Your goal:
Below is a block of records. Copy every line in it that contains the word "More".

--

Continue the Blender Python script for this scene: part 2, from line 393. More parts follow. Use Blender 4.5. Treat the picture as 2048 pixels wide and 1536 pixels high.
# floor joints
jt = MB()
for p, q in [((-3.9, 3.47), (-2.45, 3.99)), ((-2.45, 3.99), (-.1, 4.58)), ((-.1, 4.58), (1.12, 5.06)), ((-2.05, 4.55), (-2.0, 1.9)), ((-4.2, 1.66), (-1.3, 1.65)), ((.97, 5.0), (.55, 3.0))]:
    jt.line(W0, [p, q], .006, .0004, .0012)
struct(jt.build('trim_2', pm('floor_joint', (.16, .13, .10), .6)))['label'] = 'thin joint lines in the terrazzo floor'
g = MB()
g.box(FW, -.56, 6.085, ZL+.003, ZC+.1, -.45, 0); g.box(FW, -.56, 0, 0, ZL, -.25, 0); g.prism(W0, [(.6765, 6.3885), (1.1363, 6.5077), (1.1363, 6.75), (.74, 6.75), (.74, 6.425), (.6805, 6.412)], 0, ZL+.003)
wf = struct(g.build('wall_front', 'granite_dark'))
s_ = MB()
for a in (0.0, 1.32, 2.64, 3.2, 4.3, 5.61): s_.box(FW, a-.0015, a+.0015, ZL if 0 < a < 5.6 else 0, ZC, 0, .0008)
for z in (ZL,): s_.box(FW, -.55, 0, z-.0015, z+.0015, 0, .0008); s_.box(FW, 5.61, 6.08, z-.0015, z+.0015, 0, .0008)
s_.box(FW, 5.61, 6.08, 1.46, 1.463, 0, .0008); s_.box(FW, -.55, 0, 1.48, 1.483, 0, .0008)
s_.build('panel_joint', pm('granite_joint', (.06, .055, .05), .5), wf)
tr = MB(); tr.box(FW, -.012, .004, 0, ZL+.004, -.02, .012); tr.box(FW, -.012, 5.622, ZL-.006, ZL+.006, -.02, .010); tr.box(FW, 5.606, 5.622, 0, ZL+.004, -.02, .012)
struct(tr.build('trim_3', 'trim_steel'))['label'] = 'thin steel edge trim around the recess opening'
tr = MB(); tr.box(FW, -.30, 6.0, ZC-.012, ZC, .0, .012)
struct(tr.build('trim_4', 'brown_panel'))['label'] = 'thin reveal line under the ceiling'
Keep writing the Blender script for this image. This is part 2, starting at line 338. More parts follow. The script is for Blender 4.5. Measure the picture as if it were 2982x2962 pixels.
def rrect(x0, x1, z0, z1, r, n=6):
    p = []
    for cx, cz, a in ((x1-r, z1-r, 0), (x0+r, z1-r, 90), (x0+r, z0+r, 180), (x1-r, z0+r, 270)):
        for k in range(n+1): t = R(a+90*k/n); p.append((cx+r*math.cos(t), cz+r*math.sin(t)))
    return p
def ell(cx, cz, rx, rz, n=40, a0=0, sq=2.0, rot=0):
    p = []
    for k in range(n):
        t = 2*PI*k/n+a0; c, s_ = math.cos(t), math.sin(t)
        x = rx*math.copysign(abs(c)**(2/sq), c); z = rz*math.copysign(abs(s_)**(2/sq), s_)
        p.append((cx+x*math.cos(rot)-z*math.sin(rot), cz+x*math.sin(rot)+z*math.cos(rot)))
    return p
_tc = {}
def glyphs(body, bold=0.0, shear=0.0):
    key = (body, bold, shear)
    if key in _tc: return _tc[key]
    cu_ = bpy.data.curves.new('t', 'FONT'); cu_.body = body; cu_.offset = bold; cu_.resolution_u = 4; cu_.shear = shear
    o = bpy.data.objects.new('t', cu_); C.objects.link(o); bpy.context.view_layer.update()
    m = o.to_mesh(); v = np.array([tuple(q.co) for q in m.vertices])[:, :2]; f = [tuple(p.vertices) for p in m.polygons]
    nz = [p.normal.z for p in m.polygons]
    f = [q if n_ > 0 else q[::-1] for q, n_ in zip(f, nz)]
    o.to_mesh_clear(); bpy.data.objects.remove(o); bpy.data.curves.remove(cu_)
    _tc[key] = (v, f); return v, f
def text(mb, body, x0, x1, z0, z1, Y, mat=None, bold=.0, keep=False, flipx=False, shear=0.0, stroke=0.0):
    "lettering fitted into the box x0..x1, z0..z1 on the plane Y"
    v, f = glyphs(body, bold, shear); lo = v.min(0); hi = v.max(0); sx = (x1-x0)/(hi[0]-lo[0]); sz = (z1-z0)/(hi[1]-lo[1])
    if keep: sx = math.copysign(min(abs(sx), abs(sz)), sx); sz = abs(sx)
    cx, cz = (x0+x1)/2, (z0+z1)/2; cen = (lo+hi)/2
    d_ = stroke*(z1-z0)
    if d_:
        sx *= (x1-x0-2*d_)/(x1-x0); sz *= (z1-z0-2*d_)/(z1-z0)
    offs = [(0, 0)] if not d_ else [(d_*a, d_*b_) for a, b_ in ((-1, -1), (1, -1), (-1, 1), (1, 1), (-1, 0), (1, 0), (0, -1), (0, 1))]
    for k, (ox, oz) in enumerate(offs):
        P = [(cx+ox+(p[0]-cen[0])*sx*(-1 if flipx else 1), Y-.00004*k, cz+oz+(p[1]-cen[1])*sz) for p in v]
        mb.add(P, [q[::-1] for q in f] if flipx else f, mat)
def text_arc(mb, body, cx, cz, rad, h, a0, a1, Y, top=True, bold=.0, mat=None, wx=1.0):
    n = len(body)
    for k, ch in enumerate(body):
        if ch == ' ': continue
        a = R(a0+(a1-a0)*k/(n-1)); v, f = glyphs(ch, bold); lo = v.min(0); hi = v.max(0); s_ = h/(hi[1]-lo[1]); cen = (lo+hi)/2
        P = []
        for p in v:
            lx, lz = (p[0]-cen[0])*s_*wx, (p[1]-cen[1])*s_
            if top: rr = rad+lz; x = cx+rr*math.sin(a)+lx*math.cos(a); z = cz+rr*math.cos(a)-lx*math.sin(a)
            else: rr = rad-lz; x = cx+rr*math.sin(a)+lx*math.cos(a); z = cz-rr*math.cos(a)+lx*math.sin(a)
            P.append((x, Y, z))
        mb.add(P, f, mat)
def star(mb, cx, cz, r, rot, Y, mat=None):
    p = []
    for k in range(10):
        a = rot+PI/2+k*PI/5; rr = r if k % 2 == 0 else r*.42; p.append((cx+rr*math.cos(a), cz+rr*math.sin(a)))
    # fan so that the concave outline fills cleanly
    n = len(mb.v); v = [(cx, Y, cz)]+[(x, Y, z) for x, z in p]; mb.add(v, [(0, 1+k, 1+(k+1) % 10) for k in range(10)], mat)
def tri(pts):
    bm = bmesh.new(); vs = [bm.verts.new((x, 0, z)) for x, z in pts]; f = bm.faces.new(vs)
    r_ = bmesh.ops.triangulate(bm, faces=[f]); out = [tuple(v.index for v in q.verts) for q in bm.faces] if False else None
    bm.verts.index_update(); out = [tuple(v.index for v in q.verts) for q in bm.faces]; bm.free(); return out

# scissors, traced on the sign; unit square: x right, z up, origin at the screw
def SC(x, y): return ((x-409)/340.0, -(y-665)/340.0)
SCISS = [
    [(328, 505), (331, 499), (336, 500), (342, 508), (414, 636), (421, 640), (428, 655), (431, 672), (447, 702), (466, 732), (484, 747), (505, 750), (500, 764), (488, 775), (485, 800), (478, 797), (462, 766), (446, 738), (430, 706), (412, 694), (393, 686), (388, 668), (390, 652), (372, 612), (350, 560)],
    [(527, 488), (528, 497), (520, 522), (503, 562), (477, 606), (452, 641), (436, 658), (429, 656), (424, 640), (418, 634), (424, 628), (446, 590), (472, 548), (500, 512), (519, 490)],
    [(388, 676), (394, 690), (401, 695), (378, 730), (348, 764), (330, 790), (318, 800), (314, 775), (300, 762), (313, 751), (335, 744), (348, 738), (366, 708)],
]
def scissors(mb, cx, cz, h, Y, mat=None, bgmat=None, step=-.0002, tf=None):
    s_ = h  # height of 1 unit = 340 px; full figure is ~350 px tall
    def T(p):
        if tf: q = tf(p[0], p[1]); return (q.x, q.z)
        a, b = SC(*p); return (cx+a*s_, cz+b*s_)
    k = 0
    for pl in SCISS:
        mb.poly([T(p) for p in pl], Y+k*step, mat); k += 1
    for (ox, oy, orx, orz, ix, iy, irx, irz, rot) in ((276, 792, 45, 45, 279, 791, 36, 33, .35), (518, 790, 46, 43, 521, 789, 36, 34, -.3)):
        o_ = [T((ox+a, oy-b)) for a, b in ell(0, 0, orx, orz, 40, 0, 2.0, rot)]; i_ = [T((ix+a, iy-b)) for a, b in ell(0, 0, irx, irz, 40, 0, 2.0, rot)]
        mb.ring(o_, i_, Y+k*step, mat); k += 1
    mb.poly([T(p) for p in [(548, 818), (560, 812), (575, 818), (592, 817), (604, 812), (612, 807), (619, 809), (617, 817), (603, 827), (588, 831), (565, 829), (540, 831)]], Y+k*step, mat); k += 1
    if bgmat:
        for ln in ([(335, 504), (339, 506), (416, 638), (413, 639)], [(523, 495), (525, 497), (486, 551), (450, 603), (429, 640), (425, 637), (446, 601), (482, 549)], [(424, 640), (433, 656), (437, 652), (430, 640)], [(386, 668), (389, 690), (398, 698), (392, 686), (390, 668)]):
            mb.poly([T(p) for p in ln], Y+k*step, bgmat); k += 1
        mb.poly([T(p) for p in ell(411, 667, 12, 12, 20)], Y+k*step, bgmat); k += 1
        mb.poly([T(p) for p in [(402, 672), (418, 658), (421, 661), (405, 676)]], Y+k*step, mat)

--

Correct result:
Continue the Blender Python script for this scene: part 2, from line 393. More parts follow. Use Blender 4.5. Treat the picture as 2048 pixels wide and 1536 pixels high.
Keep writing the Blender script for this image. This is part 2, starting at line 338. More parts follow. The script is for Blender 4.5. Measure the picture as if it were 2982x2962 pixels.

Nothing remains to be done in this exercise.